I was thinking about the equation

$$ f(x^2) = f(x) + f(x/2) $$

This should be consistant for $x>1$. And probably for all reals. But I focus on $x>1$.

This equation implies that $f$ grows slower than a logarithm or any power of a logarithm. But still faster than a double logarithm.

[*] Maybe like $\exp( \sqrt \ln (\ln(x)) ) $ ??

It is a simple Equation, but I have not seen it before.

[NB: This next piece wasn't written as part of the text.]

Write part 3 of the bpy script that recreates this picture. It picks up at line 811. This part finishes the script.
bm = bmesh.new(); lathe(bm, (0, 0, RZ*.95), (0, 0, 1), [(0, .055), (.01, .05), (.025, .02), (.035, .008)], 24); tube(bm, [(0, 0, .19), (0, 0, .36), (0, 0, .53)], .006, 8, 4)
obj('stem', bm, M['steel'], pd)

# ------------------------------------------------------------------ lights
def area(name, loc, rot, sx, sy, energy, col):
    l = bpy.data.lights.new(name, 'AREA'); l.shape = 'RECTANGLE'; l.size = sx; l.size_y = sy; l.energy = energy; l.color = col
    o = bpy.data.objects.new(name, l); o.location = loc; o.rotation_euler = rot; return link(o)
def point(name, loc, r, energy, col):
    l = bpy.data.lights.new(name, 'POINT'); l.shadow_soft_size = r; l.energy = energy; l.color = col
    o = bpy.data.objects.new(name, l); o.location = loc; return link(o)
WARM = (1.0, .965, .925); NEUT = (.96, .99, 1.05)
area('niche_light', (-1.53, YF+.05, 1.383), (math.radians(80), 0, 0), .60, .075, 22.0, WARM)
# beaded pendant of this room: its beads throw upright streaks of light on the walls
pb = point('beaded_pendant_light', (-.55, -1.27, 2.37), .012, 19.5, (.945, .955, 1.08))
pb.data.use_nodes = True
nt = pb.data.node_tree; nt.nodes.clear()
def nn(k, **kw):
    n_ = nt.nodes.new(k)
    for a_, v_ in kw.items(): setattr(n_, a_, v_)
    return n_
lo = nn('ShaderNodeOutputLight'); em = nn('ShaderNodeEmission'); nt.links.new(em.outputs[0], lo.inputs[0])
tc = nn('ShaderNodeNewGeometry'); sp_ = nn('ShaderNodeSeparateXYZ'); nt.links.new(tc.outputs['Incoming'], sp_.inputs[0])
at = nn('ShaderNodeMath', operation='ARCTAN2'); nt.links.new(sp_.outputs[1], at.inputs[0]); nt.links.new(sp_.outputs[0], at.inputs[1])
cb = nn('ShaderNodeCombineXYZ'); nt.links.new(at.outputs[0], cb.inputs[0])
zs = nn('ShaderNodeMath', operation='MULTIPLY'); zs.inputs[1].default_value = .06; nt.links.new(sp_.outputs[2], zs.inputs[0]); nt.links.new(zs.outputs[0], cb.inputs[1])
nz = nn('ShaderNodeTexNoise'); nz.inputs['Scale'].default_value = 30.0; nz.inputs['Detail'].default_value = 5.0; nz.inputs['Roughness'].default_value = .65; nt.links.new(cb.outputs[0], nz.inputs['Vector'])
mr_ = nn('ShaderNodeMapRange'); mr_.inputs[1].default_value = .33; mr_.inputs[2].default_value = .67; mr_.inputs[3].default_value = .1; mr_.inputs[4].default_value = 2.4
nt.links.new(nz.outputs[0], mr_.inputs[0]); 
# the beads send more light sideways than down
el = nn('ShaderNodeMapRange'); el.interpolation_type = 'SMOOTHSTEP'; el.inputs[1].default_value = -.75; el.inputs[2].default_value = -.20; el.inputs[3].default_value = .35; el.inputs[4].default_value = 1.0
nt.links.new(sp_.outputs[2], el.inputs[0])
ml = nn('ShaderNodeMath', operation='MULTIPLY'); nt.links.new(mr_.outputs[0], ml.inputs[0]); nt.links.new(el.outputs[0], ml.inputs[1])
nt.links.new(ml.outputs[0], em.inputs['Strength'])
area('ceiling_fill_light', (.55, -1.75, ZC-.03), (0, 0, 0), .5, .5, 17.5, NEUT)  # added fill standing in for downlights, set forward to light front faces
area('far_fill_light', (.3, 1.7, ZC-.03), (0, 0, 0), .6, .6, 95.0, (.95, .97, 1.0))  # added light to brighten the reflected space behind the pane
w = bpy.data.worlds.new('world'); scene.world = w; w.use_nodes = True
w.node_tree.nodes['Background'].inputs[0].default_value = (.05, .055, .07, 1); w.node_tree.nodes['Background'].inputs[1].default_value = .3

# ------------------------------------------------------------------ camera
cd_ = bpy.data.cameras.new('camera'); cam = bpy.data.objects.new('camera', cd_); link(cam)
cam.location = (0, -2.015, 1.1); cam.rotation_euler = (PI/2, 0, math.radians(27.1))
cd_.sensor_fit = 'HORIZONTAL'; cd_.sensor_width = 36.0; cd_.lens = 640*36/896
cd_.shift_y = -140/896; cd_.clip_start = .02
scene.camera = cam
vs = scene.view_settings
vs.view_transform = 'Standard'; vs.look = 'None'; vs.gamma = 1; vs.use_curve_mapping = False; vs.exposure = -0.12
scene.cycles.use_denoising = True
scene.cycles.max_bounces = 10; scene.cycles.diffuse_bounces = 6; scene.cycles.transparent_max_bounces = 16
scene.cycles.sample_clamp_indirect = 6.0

The estimate [*] comes from The similar equation

$$ g(n+1) = g(n) + g(n/2) $$

Or

$$ h’(x) = h(x/2) $$

Which I discussed here before and is strongly related to the so-called binary partitions function.

$h$ can be given by an infinite sum. Can $f$ be given by an infinite sum ?

See If $f(x) = \sum \limits_{n=0}^{\infty} \frac{x^n}{2^{n(n-1)/2} n!}$ then $f^{-1}(f(x)-f(x-1))-\frac{x}{2}$ is bounded

Answer 1

$f(x)=1+\log_2(x)$ solves the equation for $x > 0$:

$f(x^2)=1+\log_2(x^2)= 1+2\log_2(x)$ $f(x)+f(x/2)=1+\log_2(x) + 1+\log_2(x/2)=1+\log_2(x) + 1+\log_2(x)-1=1+2\log_2(x)$.